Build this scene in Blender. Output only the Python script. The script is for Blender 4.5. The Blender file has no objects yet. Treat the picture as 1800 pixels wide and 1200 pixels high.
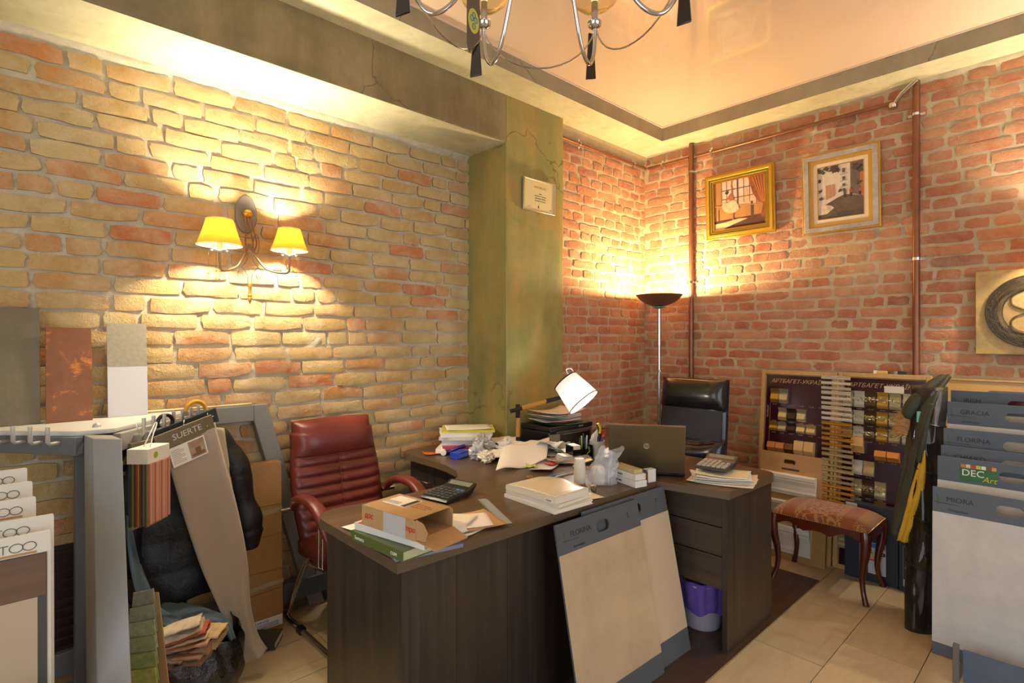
import bpy, bmesh, math, random
import numpy as np
from mathutils import Vector, Matrix, Euler, noise as mnoise

random.seed(7)
scene = bpy.context.scene
COL = scene.collection
PI = math.pi
R = math.radians

# ------------------------------------------------------------------ camera, world, large lights, exposure
cam_d = bpy.data.cameras.new('camera')
cam_d.lens = 19.14; cam_d.sensor_width = 36.0; cam_d.sensor_fit = 'HORIZONTAL'
cam_d.shift_y = -5 / 1800.0
cam_d.clip_start = 0.02
cam = bpy.data.objects.new('camera', cam_d)
cam.location = (0, 0, 1.45); cam.rotation_euler = (PI / 2, 0, R(-43.15))
COL.objects.link(cam); scene.camera = cam

world = bpy.data.worlds.new('world'); scene.world = world
world.use_nodes = True
world.node_tree.nodes['Background'].inputs[0].default_value = (0.75, 0.85, 1.0, 1)
world.node_tree.nodes['Background'].inputs[1].default_value = 0.6

vs = scene.view_settings
vs.view_transform = 'Standard'; vs.look = 'None'; vs.gamma = 1.0; vs.use_curve_mapping = False
vs.exposure = 0.35

def area_light(name, loc, rot, sx, sy, power, col):
    l = bpy.data.lights.new(name, 'AREA'); l.shape = 'RECTANGLE'; l.size = sx; l.size_y = sy
    l.energy = power; l.color = col
    o = bpy.data.objects.new(name, l); o.location = loc; o.rotation_euler = rot; COL.objects.link(o)
    return o
# daylight entering through the two shop windows behind the camera
area_light('daylight_rear', (-2.42, 0.1, 1.45), (0, R(-90), 0), 2.1, 3.0, 44, (0.86, 0.94, 1.0))
area_light('daylight_front', (1.2, -2.42, 1.45), (R(90), 0, 0), 3.0, 2.1, 36, (0.92, 0.95, 1.0))

def point_light(name, loc, power, col, radius=0.02, parent=None):
    l = bpy.data.lights.new(name, 'POINT'); l.energy = power; l.color = col; l.shadow_soft_size = radius
    o = bpy.data.objects.new(name, l); o.location = loc; COL.objects.link(o)
    if parent: o.parent = parent
    return o

# ------------------------------------------------------------------ materials
def lin(c):
    r = []
    for v in c[:3]:
        v = v / 255.0
        r.append(v / 12.92 if v <= 0.04045 else ((v + 0.055) / 1.055) ** 2.4)
    return (r[0], r[1], r[2], 1.0)

MATS = {}
class NT:
    def __init__(s, m):
        s.m = m; s.t = m.node_tree; s.n = s.t.nodes; s.l = s.t.links
        s.b = s.n['Principled BSDF']
    def add(s, k, **kw):
        n = s.n.new(k)
        for a, v in kw.items():
            setattr(n, a, v)
        return n
    def link(s, a, b): s.l.new(a, b)
    def coord(s, kind='Object', scale=(1, 1, 1)):
        if kind == 'World':
            src = s.add('ShaderNodeNewGeometry').outputs['Position']
        else:
            src = s.add('ShaderNodeTexCoord').outputs[kind]
        mp = s.add('ShaderNodeMapping'); mp.inputs['Scale'].default_value = scale
        s.link(src, mp.inputs[0]); return mp.outputs[0]
    def noise(s, co, scale, detail=4, rough=0.6, dist=0.0):
        n = s.add('ShaderNodeTexNoise'); n.inputs['Scale'].default_value = scale
        n.inputs['Detail'].default_value = detail; n.inputs['Roughness'].default_value = rough
        n.inputs['Distortion'].default_value = dist
        s.link(co, n.inputs['Vector']); return n.outputs['Fac']
    def ramp(s, fac, stops):
        r = s.add('ShaderNodeValToRGB'); e = r.color_ramp.elements
        while len(e) < len(stops): e.new(0.5)
        for i, (p, c) in enumerate(stops):
            e[i].position = p; e[i].color = c if len(c) == 4 else lin(c)
        s.link(fac, r.inputs[0]); return r.outputs[0]
    def mix(s, fac, a, b, mode='MIX'):
        m = s.add('ShaderNodeMix', data_type='RGBA', blend_type=mode)
        for i, v in ((0, fac), (6, a), (7, b)):
            if hasattr(v, 'links'): s.link(v, m.inputs[i])
            else: m.inputs[i].default_value = v if (i == 0 or len(v) == 4) else lin(v)
        return m.outputs[2]
    def bump(s, h, strength=0.3, dist=0.01, prev=None):
        b = s.add('ShaderNodeBump'); b.inputs['Strength'].default_value = strength
        b.inputs['Distance'].default_value = dist
        s.link(h, b.inputs['Height'])
        if prev: s.link(prev, b.inputs['Normal'])
        s.link(b.outputs[0], s.b.inputs['Normal']); return b.outputs[0]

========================

Stated exercise: Retype the whole listing exactly and leave the pictures out.

Exercise output:
Build this scene in Blender. Output only the Python script. The script is for Blender 4.5. The Blender file has no objects yet. Treat the picture as 1800 pixels wide and 1200 pixels high.
import bpy, bmesh, math, random
import numpy as np
from mathutils import Vector, Matrix, Euler, noise as mnoise

random.seed(7)
scene = bpy.context.scene
COL = scene.collection
PI = math.pi
R = math.radians

# ------------------------------------------------------------------ camera, world, large lights, exposure
cam_d = bpy.data.cameras.new('camera')
cam_d.lens = 19.14; cam_d.sensor_width = 36.0; cam_d.sensor_fit = 'HORIZONTAL'
cam_d.shift_y = -5 / 1800.0
cam_d.clip_start = 0.02
cam = bpy.data.objects.new('camera', cam_d)
cam.location = (0, 0, 1.45); cam.rotation_euler = (PI / 2, 0, R(-43.15))
COL.objects.link(cam); scene.camera = cam

world = bpy.data.worlds.new('world'); scene.world = world
world.use_nodes = True
world.node_tree.nodes['Background'].inputs[0].default_value = (0.75, 0.85, 1.0, 1)
world.node_tree.nodes['Background'].inputs[1].default_value = 0.6

vs = scene.view_settings
vs.view_transform = 'Standard'; vs.look = 'None'; vs.gamma = 1.0; vs.use_curve_mapping = False
vs.exposure = 0.35

def area_light(name, loc, rot, sx, sy, power, col):
    l = bpy.data.lights.new(name, 'AREA'); l.shape = 'RECTANGLE'; l.size = sx; l.size_y = sy
    l.energy = power; l.color = col
    o = bpy.data.objects.new(name, l); o.location = loc; o.rotation_euler = rot; COL.objects.link(o)
    return o
# daylight entering through the two shop windows behind the camera
area_light('daylight_rear', (-2.42, 0.1, 1.45), (0, R(-90), 0), 2.1, 3.0, 44, (0.86, 0.94, 1.0))
area_light('daylight_front', (1.2, -2.42, 1.45), (R(90), 0, 0), 3.0, 2.1, 36, (0.92, 0.95, 1.0))

def point_light(name, loc, power, col, radius=0.02, parent=None):
    l = bpy.data.lights.new(name, 'POINT'); l.energy = power; l.color = col; l.shadow_soft_size = radius
    o = bpy.data.objects.new(name, l); o.location = loc; COL.objects.link(o)
    if parent: o.parent = parent
    return o

# ------------------------------------------------------------------ materials
def lin(c):
    r = []
    for v in c[:3]:
        v = v / 255.0
        r.append(v / 12.92 if v <= 0.04045 else ((v + 0.055) / 1.055) ** 2.4)
    return (r[0], r[1], r[2], 1.0)

MATS = {}
class NT:
    def __init__(s, m):
        s.m = m; s.t = m.node_tree; s.n = s.t.nodes; s.l = s.t.links
        s.b = s.n['Principled BSDF']
    def add(s, k, **kw):
        n = s.n.new(k)
        for a, v in kw.items():
            setattr(n, a, v)
        return n
    def link(s, a, b): s.l.new(a, b)
    def coord(s, kind='Object', scale=(1, 1, 1)):
        if kind == 'World':
            src = s.add('ShaderNodeNewGeometry').outputs['Position']
        else:
            src = s.add('ShaderNodeTexCoord').outputs[kind]
        mp = s.add('ShaderNodeMapping'); mp.inputs['Scale'].default_value = scale
        s.link(src, mp.inputs[0]); return mp.outputs[0]
    def noise(s, co, scale, detail=4, rough=0.6, dist=0.0):
        n = s.add('ShaderNodeTexNoise'); n.inputs['Scale'].default_value = scale
        n.inputs['Detail'].default_value = detail; n.inputs['Roughness'].default_value = rough
        n.inputs['Distortion'].default_value = dist
        s.link(co, n.inputs['Vector']); return n.outputs['Fac']
    def ramp(s, fac, stops):
        r = s.add('ShaderNodeValToRGB'); e = r.color_ramp.elements
        while len(e) < len(stops): e.new(0.5)
        for i, (p, c) in enumerate(stops):
            e[i].position = p; e[i].color = c if len(c) == 4 else lin(c)
        s.link(fac, r.inputs[0]); return r.outputs[0]
    def mix(s, fac, a, b, mode='MIX'):
        m = s.add('ShaderNodeMix', data_type='RGBA', blend_type=mode)
        for i, v in ((0, fac), (6, a), (7, b)):
            if hasattr(v, 'links'): s.link(v, m.inputs[i])
            else: m.inputs[i].default_value = v if (i == 0 or len(v) == 4) else lin(v)
        return m.outputs[2]
    def bump(s, h, strength=0.3, dist=0.01, prev=None):
        b = s.add('ShaderNodeBump'); b.inputs['Strength'].default_value = strength
        b.inputs['Distance'].default_value = dist
        s.link(h, b.inputs['Height'])
        if prev: s.link(prev, b.inputs['Normal'])
        s.link(b.outputs[0], s.b.inputs['Normal']); return b.outputs[0]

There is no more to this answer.